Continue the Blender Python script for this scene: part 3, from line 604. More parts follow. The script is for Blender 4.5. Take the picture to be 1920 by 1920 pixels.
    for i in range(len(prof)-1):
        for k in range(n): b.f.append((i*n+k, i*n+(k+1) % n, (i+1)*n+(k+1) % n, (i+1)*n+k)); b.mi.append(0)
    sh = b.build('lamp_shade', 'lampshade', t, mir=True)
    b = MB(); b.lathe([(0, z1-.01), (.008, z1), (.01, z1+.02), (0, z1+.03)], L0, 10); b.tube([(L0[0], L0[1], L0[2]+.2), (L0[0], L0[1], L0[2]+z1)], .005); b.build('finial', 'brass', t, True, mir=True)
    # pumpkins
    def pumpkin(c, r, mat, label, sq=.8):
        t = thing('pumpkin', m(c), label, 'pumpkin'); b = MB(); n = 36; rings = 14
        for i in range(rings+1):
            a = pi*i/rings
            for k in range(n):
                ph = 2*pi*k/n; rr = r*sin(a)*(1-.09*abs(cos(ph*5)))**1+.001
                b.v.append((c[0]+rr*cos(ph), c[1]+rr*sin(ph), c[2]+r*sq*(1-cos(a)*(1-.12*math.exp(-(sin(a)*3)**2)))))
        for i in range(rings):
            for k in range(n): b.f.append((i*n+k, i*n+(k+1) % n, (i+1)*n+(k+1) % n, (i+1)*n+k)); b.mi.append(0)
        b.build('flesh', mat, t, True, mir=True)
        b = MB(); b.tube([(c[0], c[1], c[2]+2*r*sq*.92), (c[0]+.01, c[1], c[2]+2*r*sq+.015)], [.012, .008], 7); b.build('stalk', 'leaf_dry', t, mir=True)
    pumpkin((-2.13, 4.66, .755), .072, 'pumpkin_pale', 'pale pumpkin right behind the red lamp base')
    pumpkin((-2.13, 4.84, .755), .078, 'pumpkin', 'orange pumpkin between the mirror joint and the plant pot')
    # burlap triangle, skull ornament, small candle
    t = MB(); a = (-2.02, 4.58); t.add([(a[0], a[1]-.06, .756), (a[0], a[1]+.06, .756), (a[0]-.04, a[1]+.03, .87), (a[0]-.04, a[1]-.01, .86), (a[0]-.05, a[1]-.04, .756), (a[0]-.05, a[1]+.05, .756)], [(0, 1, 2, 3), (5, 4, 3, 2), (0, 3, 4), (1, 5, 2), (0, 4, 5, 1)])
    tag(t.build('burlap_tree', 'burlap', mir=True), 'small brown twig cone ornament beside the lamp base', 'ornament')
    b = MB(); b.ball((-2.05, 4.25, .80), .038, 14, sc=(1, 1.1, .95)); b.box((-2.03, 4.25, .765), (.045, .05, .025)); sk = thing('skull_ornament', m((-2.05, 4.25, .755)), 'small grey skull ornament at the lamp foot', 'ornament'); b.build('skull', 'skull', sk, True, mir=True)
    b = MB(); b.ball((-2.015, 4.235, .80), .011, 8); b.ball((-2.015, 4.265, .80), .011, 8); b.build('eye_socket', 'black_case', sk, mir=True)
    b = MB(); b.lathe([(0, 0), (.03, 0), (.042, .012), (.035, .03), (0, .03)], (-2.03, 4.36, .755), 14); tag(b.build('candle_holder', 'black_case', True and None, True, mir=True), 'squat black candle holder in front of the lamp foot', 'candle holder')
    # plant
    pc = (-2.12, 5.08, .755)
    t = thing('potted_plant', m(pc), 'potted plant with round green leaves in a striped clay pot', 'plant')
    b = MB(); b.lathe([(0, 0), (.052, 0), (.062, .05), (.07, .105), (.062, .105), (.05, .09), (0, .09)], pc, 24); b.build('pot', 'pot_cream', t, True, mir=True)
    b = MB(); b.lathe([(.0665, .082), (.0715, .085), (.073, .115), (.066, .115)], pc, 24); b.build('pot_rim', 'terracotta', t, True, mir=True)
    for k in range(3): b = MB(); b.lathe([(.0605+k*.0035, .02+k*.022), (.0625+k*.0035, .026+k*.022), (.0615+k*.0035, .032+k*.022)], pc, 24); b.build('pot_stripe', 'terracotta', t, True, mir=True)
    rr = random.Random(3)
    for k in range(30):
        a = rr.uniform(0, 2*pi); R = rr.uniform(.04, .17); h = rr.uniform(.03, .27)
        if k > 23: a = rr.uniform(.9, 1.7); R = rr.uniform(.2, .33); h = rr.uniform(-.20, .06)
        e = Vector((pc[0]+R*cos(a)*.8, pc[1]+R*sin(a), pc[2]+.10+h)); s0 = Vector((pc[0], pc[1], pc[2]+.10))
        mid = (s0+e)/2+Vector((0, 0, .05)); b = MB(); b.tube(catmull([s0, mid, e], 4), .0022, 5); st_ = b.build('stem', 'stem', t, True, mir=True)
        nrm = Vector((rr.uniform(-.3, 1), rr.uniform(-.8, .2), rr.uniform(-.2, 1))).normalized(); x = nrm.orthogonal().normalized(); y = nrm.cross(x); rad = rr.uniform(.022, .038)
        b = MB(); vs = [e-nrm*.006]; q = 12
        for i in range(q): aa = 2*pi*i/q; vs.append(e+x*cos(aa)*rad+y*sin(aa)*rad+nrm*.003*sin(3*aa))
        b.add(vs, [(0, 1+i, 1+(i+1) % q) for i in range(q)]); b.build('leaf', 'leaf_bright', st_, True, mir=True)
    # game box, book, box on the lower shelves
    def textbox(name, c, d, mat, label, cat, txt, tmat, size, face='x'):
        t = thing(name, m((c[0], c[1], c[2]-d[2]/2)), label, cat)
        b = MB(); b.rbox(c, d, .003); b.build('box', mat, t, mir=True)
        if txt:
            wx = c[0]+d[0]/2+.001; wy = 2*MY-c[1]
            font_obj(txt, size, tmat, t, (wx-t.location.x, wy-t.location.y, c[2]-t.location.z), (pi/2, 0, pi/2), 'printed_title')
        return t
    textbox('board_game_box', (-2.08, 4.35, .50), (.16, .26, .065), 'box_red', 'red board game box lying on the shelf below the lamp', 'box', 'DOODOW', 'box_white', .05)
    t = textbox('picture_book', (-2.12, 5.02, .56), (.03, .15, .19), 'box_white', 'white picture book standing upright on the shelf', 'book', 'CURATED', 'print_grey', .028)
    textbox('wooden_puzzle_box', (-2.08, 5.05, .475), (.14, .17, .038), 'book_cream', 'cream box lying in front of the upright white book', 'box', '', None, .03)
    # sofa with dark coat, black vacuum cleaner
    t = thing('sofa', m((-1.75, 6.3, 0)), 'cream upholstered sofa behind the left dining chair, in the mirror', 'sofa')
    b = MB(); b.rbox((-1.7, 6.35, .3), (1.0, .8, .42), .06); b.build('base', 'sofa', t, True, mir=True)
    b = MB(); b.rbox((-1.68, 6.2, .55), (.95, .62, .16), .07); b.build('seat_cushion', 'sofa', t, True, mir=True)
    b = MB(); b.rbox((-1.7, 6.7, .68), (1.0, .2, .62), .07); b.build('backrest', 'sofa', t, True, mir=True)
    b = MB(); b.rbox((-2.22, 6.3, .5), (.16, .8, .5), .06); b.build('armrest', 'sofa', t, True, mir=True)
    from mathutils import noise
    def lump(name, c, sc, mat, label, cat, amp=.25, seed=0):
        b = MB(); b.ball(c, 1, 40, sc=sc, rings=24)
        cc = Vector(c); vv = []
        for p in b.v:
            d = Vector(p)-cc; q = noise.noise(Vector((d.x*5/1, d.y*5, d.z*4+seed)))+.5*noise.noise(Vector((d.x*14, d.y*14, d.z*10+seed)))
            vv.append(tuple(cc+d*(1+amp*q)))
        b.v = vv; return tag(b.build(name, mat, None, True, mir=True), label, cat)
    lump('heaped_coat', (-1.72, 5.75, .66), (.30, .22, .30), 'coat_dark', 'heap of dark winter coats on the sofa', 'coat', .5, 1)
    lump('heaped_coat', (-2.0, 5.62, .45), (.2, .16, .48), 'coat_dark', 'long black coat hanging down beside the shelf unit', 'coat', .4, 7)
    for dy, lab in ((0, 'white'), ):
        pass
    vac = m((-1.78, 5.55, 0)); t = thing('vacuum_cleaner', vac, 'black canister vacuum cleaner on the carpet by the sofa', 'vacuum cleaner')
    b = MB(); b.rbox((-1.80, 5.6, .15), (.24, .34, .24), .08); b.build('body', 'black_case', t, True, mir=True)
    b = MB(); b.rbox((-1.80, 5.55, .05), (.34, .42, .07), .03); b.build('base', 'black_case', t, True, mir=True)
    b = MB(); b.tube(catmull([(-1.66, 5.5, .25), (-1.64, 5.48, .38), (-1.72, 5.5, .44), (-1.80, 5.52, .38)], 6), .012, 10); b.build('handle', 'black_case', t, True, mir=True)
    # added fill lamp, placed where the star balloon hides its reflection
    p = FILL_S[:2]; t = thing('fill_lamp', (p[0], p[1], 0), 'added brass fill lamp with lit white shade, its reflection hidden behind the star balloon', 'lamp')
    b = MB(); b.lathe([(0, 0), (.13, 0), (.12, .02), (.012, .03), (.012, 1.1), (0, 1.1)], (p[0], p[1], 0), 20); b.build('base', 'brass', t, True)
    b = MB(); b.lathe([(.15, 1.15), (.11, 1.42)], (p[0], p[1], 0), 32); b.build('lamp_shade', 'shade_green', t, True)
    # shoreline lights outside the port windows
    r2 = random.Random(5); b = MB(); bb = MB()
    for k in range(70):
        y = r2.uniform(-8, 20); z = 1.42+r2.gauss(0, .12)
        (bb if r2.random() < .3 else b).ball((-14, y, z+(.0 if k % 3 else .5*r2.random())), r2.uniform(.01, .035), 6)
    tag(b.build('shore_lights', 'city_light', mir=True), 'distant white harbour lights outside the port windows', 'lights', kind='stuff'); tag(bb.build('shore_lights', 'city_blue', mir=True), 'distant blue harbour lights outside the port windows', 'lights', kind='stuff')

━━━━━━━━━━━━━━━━

- [The exercise] Set out every line from the material that contains the string "picture".

- [Exercise solution]
Continue the Blender Python script for this scene: part 3, from line 604. More parts follow. The script is for Blender 4.5. Take the picture to be 1920 by 1920 pixels.
    t = textbox('picture_book', (-2.12, 5.02, .56), (.03, .15, .19), 'box_white', 'white picture book standing upright on the shelf', 'book', 'CURATED', 'print_grey', .028)